Kebijakan tersebut bersifat resiprokal atau timbal balik, yang dalam praktiknya membuat barang-barang ekspor dari Indonesia dikenakan tarif masuk sebesar 32% di pasar AS.
Dampaknya, investor asing mulai kehilangan kepercayaan terhadap stabilitas pasar keuangan Indonesia. Banyak dari mereka menarik investasinya, sehingga menyebabkan tekanan jual yang tinggi dan berdampak langsung pada pelemahan mata uang nasional.
Arus keluar modal ini menjadi sinyal bahwa para pelaku pasar lebih memilih untuk mengamankan dananya di negara-negara dengan kondisi ekonomi yang lebih stabil.
Pengamat mata uang, Ibrahim Assuaibi, turut memberikan pandangannya terkait kondisi ini. Ia menyebutkan bahwa kebijakan Trump telah menciptakan tekanan baru bagi nilai tukar rupiah.
Bahkan, menurutnya, dalam beberapa waktu ke depan, nilai tukar bisa kembali menembus angka Rp17.000 per dolar AS. Ia memperkirakan pembukaan pasar dalam minggu ini bisa berada di kisaran Rp16.900, dan potensi ‘pecah telur’ pada level psikologis Rp17.000 masih sangat terbuka.
Di sisi lain, respons China terhadap tarif baru yang diberlakukan AS justru memperkeruh suasana. China tidak tinggal diam, dan membalas dengan menerapkan tarif tambahan sebesar 34% terhadap semua produk asal Amerika.
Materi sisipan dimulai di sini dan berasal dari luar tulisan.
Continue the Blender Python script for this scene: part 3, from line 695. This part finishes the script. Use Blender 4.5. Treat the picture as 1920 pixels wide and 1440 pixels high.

Selain itu, pemerintah Tiongkok juga mengumumkan pembatasan ekspor terhadap berbagai komoditas penting yang digunakan dalam industri teknologi tinggi, seperti samarium, gadolinium, terbium, diprosium, lutetium, scandium, dan itrium.
Langkah-langkah ini diambil untuk menunjukkan posisi tegas China dalam perselisihan dagang global yang terus meningkat.
Seluruh rangkaian kebijakan dan aksi balasan tersebut menciptakan ketidakpastian yang luar biasa di pasar keuangan global.
Negara-negara berkembang seperti Indonesia menjadi pihak yang paling rentan dalam situasi ini. Ketergantungan terhadap ekspor dan investasi asing membuat rupiah sangat sensitif terhadap sentimen negatif dari luar negeri.
Tak hanya berdampak pada nilai tukar, pelemahan rupiah ini juga akan berimbas pada harga barang impor yang cenderung lebih mahal.
Di sisi lain, barang-barang ekspor Indonesia ke pasar Amerika Serikat juga berpotensi tidak lagi kompetitif akibat lonjakan tarif masuk. Hal ini tentu menjadi tantangan serius bagi pelaku usaha dalam negeri dan dapat memperburuk neraca perdagangan Indonesia dalam waktu dekat.
Dalam kondisi seperti ini, stabilitas rupiah menjadi sangat penting. Pemerintah dan otoritas moneter harus bekerja ekstra untuk menjaga kepercayaan pasar dan mengurangi dampak negatif dari dinamika global yang terus bergerak cepat.
Dengan tekanan yang datang dari berbagai arah, diperlukan kebijakan yang responsif dan koordinasi lintas sektor agar dampak pelemahan rupiah tidak semakin meluas ke aspek ekonomi lainnya.